El argentino tiene una cercanía con lo divino. Quizás tenga una cuota de soberbia decirlo, pero casi que tenemos ejemplos de comprobación científica. No es casualidad que hayan nacido en este país Diego Armando Maradona y Lionel Messi. Tampoco que los fundadores de la Patria hayan tenido que ver con forjar el lema de la unidad sudamericana. O que nuestra camiseta sea celeste y blanca, como el color del cielo. Y que, como si fuera, poco el sol sea la insignia que nos marque el camino. Quizás de ahí sale la idea de tener un Obelisco en el centro de la Ciudad de Buenos Aires, o que de pronto todos los argentinos quieran treparse a los postes de luz, los semáforos y cuanto cartel se le cruce por el camino. El argentino, en su momento de éxtasis, tiende a buscar el contacto con lo más alto.

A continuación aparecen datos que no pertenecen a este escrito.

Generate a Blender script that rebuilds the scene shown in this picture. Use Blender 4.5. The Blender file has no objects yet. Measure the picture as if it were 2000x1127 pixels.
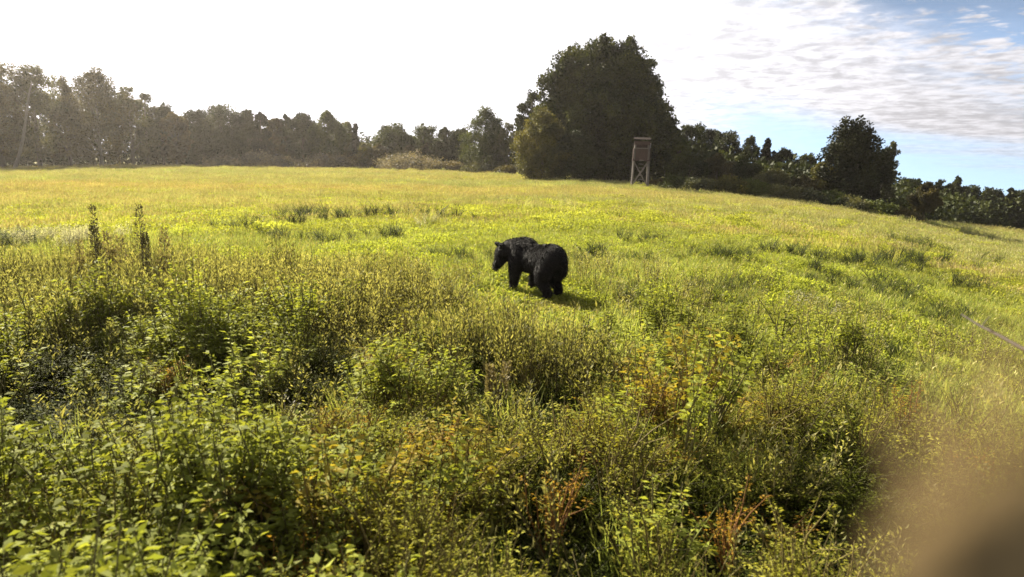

Lo sagrado, lo inmenso, lo intangible.

El después será solucionable. El Estado tendrá que triplicar el personal para limpiar las calles del Obelisco y algunas cosas no volverán a ser las mismas. Nosotros tampoco vamos a seguir siendo los mismos. Seguramente nos sentiremos los mejores por un rato, que no es poca cosa. En las calles de Argentina penetra una brisa de triunfalismo y un momento ideal para resetear lo que fue, en líneas generales, un año muy complicado para todos. Será cuestión de festejar, salir, correr y gritar hasta que ese espíritu “vulgar” del que tanto se habló no tenga margen de represión alguna. Nos lo merecemos más que nadie.